Force est de constater que notre société est marquée par un contexte de crise financière et d’épuisement de certaines matières premières tout en poussant les entreprises à aller de plus en plus vite et à adopter rapidement les nouvelles technologies. Même si les entreprises essayent de s’adapter à ces changements on observe depuis plusieurs années des dérives autoritaires portées notamment par des contextes politiques prônant davantage la « fermeture ». Face à ce décalage et à ces mutations, il faut cependant rappeler que le modèle économique de développement actuel des entreprises ne semble plus adapté. Celui-ci s’obstine à se focaliser sur l’excellence opérationnelle en privilégiant une approche rigide et structurée, héritage des pilotages organisationnels tayloriens. Cette approche se traduit souvent par une lourdeur administrative, synonyme de coûts financiers importants, ainsi que d’une aversion au risque. Or, ce modèle est peu compatible avec les nouvelles contraintes de notre société, que sont la nécessité « d’ouverture » afin d’innover vite, l’impératif d’expérimenter en cycle court (et à moindre coût), ainsi que l’adaptation à l’évolution de nos tâches professionnelles (de plus en plus heuristiques et de moins en moins mécaniques), sans compter l’arrivée de l’Intelligence Artificielle.
En plus de ces sujétions, on observe l’émergence de fortes revendications sociales en termes de liberté et d’autonomie. Celles-ci se matérialisent par les récentes revendications sociales, le comportement de l’actuelle génération Y, déjà dans le milieu professionnel, et par celui de la génération Z, qui est en train de faire ses premiers pas dans ce secteur. En effet les revendications des générations Y s’orientent préférentiellement sur la recherche de liberté et d’épanouissement dans leur travail. Pour la génération Z, leur barycentre se concentre autour de l’intérêt de la finalité globale de l’entreprise, c’est-à-dire de la Responsabilité sociétale de celle-ci. Ces nouvelles aspirations et revendications viennent à l’encontre du modèle carriériste du salarié, pouvant encore se complaire dans le système de gestion actuel lui offrant stabilité et sécurité.

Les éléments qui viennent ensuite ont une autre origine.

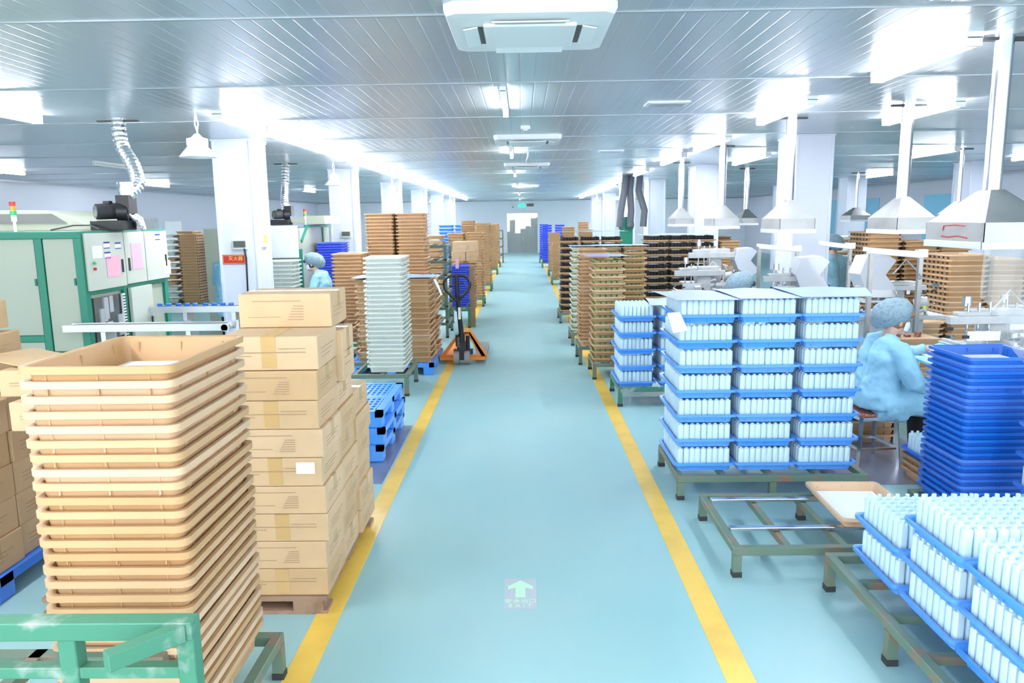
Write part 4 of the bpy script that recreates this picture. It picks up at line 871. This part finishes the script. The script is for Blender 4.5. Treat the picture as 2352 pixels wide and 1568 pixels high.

Ces changements doivent transparaitre au niveau des entreprises. Non seulement les modèles de développement doivent désormais intégrer une dimension d’engagement sociétal, un modèle de formation pour faire face à l’obsolescence de plus en plus rapide des emplois mais surtout des modes de management s’adaptant au contexte et aux aspirations des salariés actuels (recherche de finalité, travail collaboratif, esprit entrepreneuriale, créativité, innovation, etc.) tout en évitant les écueils des anciennes méthodes (découragement de l’initiative et de la prise de risque, un management peu humain, etc.). Il s’agit bien ici de remettre en marche la machine à engager et à motiver les salariés en prenant en compte ces dimensions et en s’adaptant aux nouvelles réalités du monde.
Non seulement le management gagnera à être plus humain en intégrant les dimensions de motivations des salariés, mais en plus, enrichi de salariés motivés, ces systèmes permettront d’éviter les phénomènes de Leapfrogging pour les entreprises (perdre un statut de leadership lorsque de nouvelles innovations radicales sont adoptées par de nouveaux entrants).